Still leaving this open in the hopes that some workaround can be thought of.
It appears to be a bug.
template<class From, class To>
concept explicitly_convertible_to = requires {
static_cast<To>(std::declval<From>());
};
template<class From, class To>
concept implicitly_convertible_to = std::is_convertible_v<From, To>;
template<class From, class To>
concept only_explicitly_converible_to =
explicitly_convertible_to<From, To>
&& !implicitly_convertible_to<From, To>;
template<typename T>
struct Foo{
T value;
constexpr explicit operator bool(){return true;}
constexpr Foo() {}
template<implicitly_convertible_to<T> U>
constexpr explicit(false) Foo(U&& v) :
value(std::forward<U>(v))
{
}
template<only_explicitly_converible_to<T> U>
constexpr explicit(true) Foo(U&& v) :
value(std::forward<U>(v))
{
}
};
template<typename T>
struct Bar : public Foo<T>{
using Foo<T>::Foo;
};
when I rewrite Bar as the above, the inherited constructors in Foo have the proper kind of explicit. And if I add a static_assert( this is not explicit ) to the Bar constructor, it is triggered by the Bar<int> to Bar<bool> implicit conversion, yet the conversion occurs implicitly.
template <class T>
struct Bar : public Foo<T> {
Bar()=default;
template<class...Args>
Bar(Args&&...args):
Foo<T>(std::forward<Args>(args)...)
{}
};
we can start here to fix your problem. This, as noted, causes you to lose implicit/explicit flags. We repeat the trick I used above.
We start off with is_explicitly_constructible, which is is_constructible. Now we try to write is_implicitly_constructible:
template<class T, class...Args>
concept implicitly_constructable_from = requires(void(*f)(T), Args&&...args) {
{ f({std::forward<Args>(args)...}) };
};
this invokes copy-list initialization in a concept-friendly context.

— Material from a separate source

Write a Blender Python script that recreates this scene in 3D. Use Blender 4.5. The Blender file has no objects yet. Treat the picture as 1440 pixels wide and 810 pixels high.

template<class T, class...Args>
concept explicitly_constructable_from = requires(Args&&...args) {
{ T(std::forward<Args>(args)...) };
};
template<class T, class...Args>
concept only_explicitly_constructable_from =
explicitly_constructable_from<T, Args...>
&& !implicitly_constructable_from<T, Args...>;
we can now write our Bar:
template <class T>
struct Bar : public Foo<T> {
Bar()=default;
template<class...Args>
requires only_explicitly_constructable_from< Foo<T>, Args... >
explicit(true)
Bar(Args&&...args):
Foo<T>(std::forward<Args>(args)...)
{}
template<class...Args>
requires implicitly_constructable_from< Foo<T>, Args... >
explicit(false)
Bar(Args&&...args):
Foo<T>(std::forward<Args>(args)...)
{}
};
and I think that does most of what you want.
The big thing you'll be missing is {} based construction of Bar's (well, Foo<T>'s) construction arguments.